There is a universally accepted unwritten rule that it takes 12 to 15 weeks to move a garbage bag of used clothing from your home to the thrift store. The mental load required to decide which pair of pants stay and which ones to cast off into the bins is so taxing, it only makes sense for it to languish in a car trunk until one can find an extra ten minutes in the week to donate it. Ask anyone, and they’ll tell you it’s the natural order of the world.
That is, unless you ask local Minneapolis resident Doug Gleason, who defied all known logic and laws of physics by driving straight from his house with his old clothes to the local Savers in a single day.
“Well, I had nothing else better to do today, so I threw it in the car and dropped it off at the thrift store before checking out some of the used books. They even gave me a 20% coupon for donating, and it was just a bunch of novelty shirts that aren’t funny anymore! I should do this more often.” What kind of Herculean willpower does this man possess? Does he also not let his gas tank run all the way down to fumes?
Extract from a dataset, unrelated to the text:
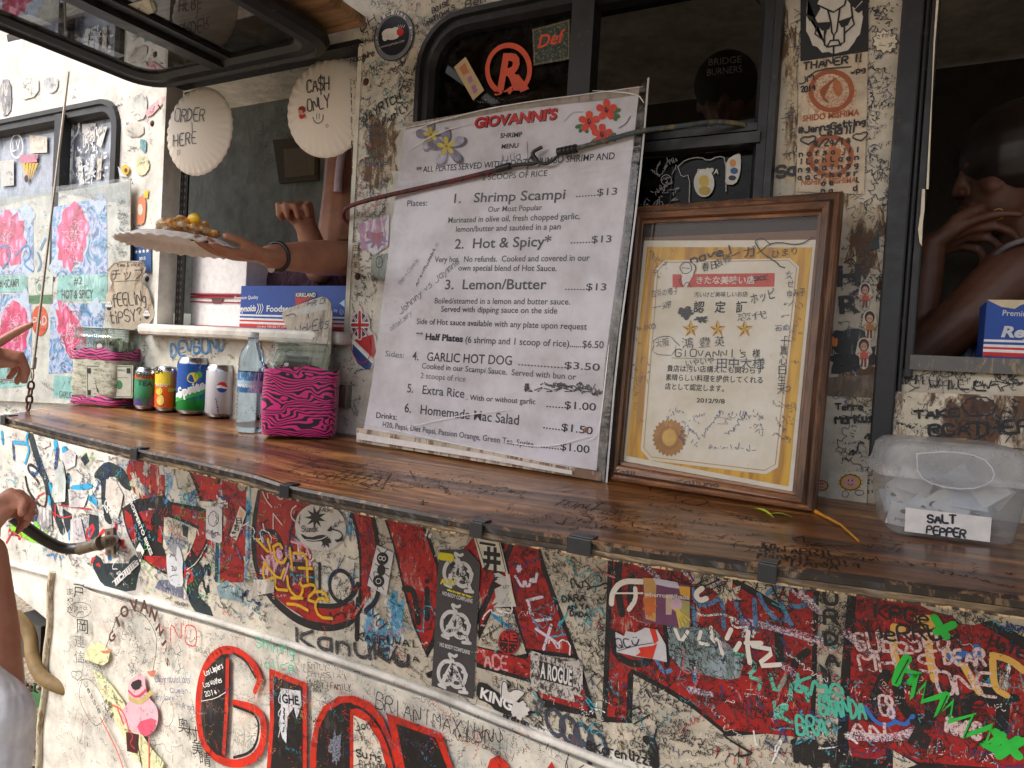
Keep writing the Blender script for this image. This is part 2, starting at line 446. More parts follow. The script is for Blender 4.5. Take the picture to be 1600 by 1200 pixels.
# ================================================================== setting and truck
def crop(ox, oy, k): return lambda *a: [(ox + a[i] / k, oy + a[i + 1] / k) for i in range(0, len(a), 2)]
cA, cB, cC, cD = crop(0, 640, 5.714), crop(180, 700, 5.714), crop(380, 760, 5), crop(660, 800, 5)
cE, cF, cG, cH = crop(920, 860, 4.444), crop(1240, 890, 4.444), crop(700, 960, 5), crop(60, 880, 5)
zA, zB, zC, zD = crop(0, 0, 4), crop(400, 0, 4), crop(800, 0, 4), crop(1200, 0, 4)
zE, zF, zG, zH = crop(0, 300, 4), crop(400, 300, 4), crop(800, 300, 4), crop(1200, 300, 4)
zI, zJ, zK, zL = crop(0, 600, 4), crop(400, 600, 4), crop(800, 600, 4), crop(1200, 600, 4)
zM, zN, zO, zP = crop(0, 900, 4), crop(400, 900, 4), crop(800, 900, 4), crop(1200, 900, 4)
px = crop(0, 0, 1)

# ---- ground
def ground_mat():
    m = bpy.data.materials.new('gravel'); n, b = nodes(m); co = coords(n)
    v = N(n, 'TexVoronoi'); v.inputs['Scale'].default_value = 42; n.links.new(co, v.inputs[0])
    c = ramp(n, v.outputs['Color'], [(.1, (104, 94, 82)), (.4, (160, 144, 120)), (.7, (136, 126, 114)), (.9, (184, 158, 118))])
    n.links.new(c, b.inputs['Base Color']); b.inputs['Roughness'].default_value = .9
    bump(n, b, v.outputs['Distance'], .8, .01); return m
g = Part(); g.sheet(lambda a, b: Vector((-60 + 120 * a, -60 + 120 * b, 0)), 8, 8, ground_mat(), False)
g.build('ground', kind='structure')

# ---- paints
def wall_paint(name, base, under, chip=.5, grime=.5, scr=.5):
    m = bpy.data.materials.new(name); n, b = nodes(m); co = coords(n)
    big = noise(n, co, 3.2, 5, .65); f1 = noise(n, co, 28, 7, .75, .3)
    ad = N(n, 'Math', operation='MULTIPLY_ADD'); n.links.new(big, ad.inputs[0]); ad.inputs[1].default_value = .6; n.links.new(f1, ad.inputs[2])
    col = ramp(n, noise(n, co, 9, 5, .7), [(.3, tuple(v * .72 for v in base)), (.65, base)])
    t = 1.04 - chip * .16
    fac = ramp(n, ad.outputs[0], [(t - .02, (0, 0, 0, 1)), (t + .015, (1, 1, 1, 1))])
    uc = ramp(n, noise(n, co, 55, 5, .7), [(.35, tuple(v * .45 for v in under)), (.65, under)])
    c = mix(n, fac, col, uc)
    # smeared ink and scuffs, fine and irregular
    s1 = noise(n, coords(n, (1, 1, .5), (0, .5, 0)), 120, 9, .82, 1.2)
    k = .66 - grime * .09
    c = mix(n, ramp(n, s1, [(k - .01, (0, 0, 0, 1)), (k + .06, (.75, .75, .75, 1))]), c, (.09, .09, .10, 1))
    s2 = noise(n, co, 17, 8, .7, 2.2)
    k = .64 - scr * .07
    c = mix(n, ramp(n, s2, [(k, (0, 0, 0, 1)), (k + .1, (.55, .55, .55, 1))]), c, (.30, .29, .27, 1))
    n.links.new(c, b.inputs['Base Color']); b.inputs['Roughness'].default_value = .48
    bump(n, b, ad.outputs[0], .25, .001); return m
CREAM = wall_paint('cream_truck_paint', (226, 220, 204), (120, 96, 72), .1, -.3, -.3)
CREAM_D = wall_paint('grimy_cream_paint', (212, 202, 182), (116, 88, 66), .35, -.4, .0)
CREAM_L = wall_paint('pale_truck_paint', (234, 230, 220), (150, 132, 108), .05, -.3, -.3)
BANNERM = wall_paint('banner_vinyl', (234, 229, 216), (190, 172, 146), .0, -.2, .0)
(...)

The donation process has always been to let 50 pounds of clothes marinate in your car for several weeks on the off chance you change your mind about donating something, even if it doesn’t fit anymore. Gleason, however, shows a level of executive function we’ve only seen in NASA mission control or Hall of Fame quarterbacks. Hopefully, upon his death, he’ll donate his brain to science so they can study this outlier of outliers.
“Come to think of it, I have some old winter jackets at home. I should swing by with them again this afternoon.”
Jesus Christ! Does he not know that clothing isn’t meant to be donated right away, but to serve as a reminder while it collects dust in his Subaru hatchback, that he should do it weeks down the road when everything in his life has perfectly aligned and can handle the mental workload of interacting with another human being in the drop-off line? This guy has the resolve of a Tibetan monk hiking up a mountain in a blizzard, but for giving away clothes he bought before he got an office job.